SECTION 8.4.        Registered Stockholders. The Corporation shall be entitled to treat the holder of record of any share or shares of stock as the holder in fact thereof and, accordingly, shall not be bound to recognize any equitable or other claim to or interest in such share or shares on the part of any other person, whether or not it shall have express or other notice thereof, except as otherwise provided by the laws of the State of Nevada.

SECTION 8.5.        Uncertificated Shares. The Board of Directors may approve the issuance of uncertificated shares of some or all of the shares of any or all of its classes or series of capital stock.

ARTICLE 9

DIVIDENDS

SECTION 9.1.        Declaration. Dividends upon the capital stock of the Corporation, subject to the provisions of the Articles of Incorporation, if any, may be declared by the Board of Directors at any regular or special meeting, pursuant to law. Dividends may be paid in cash, in property or in shares of capital stock, unless otherwise authorized in the Articles of Incorporation.

SECTION 9.2.        Reserve. Before payment of any dividend, there may be set aside out of any funds of the Corporation available for dividends such sum or sums as the Board of Directors from time to time, in its absolute discretion, think proper as a reserve or reserves to meet contingencies, or for equalizing dividends, or for repairing or maintaining any property of the Corporation, or for such other purpose as the Board of Directors shall think conducive to the interests of the Corporation, and the Board of Directors may modify or abolish any such reserve in the manner in which it was created.
ARTICLE 10

INDEMNIFICATION

SECTION 10.1.      General.  The Corporation shall provide indemnification to its directors and officers to the maximum extent permitted by law.  The Corporation shall pay advancements of expenses in advance of the final disposition of the action, suit, or proceedings upon receipt of an undertaking by or on behalf of the director or officer to repay the amount even if it is ultimately determined that he or she is not entitled to be indemnified by the corporation.

SECTION 10.2.      Indemnity Not Exclusive.

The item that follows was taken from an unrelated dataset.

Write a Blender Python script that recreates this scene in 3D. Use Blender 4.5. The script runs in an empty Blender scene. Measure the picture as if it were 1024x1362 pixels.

The indemnification and advancement of expenses authorized herein or ordered by a court shall not exclude any other rights to which a person seeking indemnification or advancement of expenses may be entitled under the Articles of Incorporation, agreement, vote of stockholders or disinterested directors or otherwise, for either an action in his or her official capacity or an action in another capacity while holding his or her office, except that indemnification, unless ordered by a court pursuant to or for the advancement of expenses, may not be made to or on behalf of any director or officer if a final adjudication establishes that his or her acts or omissions involved intentional misconduct, fraud or a knowing violation of the law and was material to the cause of action. The indemnification and advancement of expenses shall continue for a person who has ceased to be a director, officer, employee or agent and inures to the benefit of the heirs, executors and administrators of such a person.

SECTION 10.3.      The Corporation. For purposes of this Article 10, references to “the Corporation” shall include, in addition to the Corporation, United American Healthcare Corporation, a Michigan corporation which was converted into this Corporation by the filing of a certificate of conversion with the Secretary of State of the State of Michigan and the article of conversion with the Secretary of State of the State of Nevada (the “Predecessor”). Accordingly, any person who is or was a director, officer, employee or agent of the Predecessor, or is or was serving at the request of the Predecessor as a director, officer, employee or agent of another Corporation, partnership, joint venture, trust or other enterprise, shall stand in the same position under and subject to the provisions of this Article 10 as he would if the foregoing were on behalf of the Corporation.

ARTICLE 11

MISCELLANEOUS

SECTION 11.1.      Books. The books of the Corporation may be kept within or without the State of Nevada (subject to any provisions contained in the NRS) at such place or places as may be designated from time to time by the Board of Directors.

SECTION 11.2.      Fiscal Year. The fiscal year of the Corporation shall be such fiscal year as may be designated by the Board of Directors.  Initially the fiscal year of the Corporation shall be the calendar year.

SECTION 11.3.      Certain Acquisitions. The provisions of NRS 78.378 to NRS 78.3793 shall not apply to the Corporation.
ARTICLE 12

AMENDMENT

SECTION 12.1.  Subject to the laws of the State of Nevada, (i) these bylaws may be repealed, altered or amended or new bylaws adopted at any meeting of the stockholders, either annual or special, by the affirmative vote of at least 80% of the stock entitled to vote at such meeting, unless a larger vote is required by these bylaws or the Articles of Incorporation, and (ii) the Board of Directors may, by majority vote of those present at any meeting at which a quorum is present, alter, amend or repeal these bylaws, or enact such other bylaws as in their judgment may be advisable for the regulation of the conduct of the affairs of the Corporation.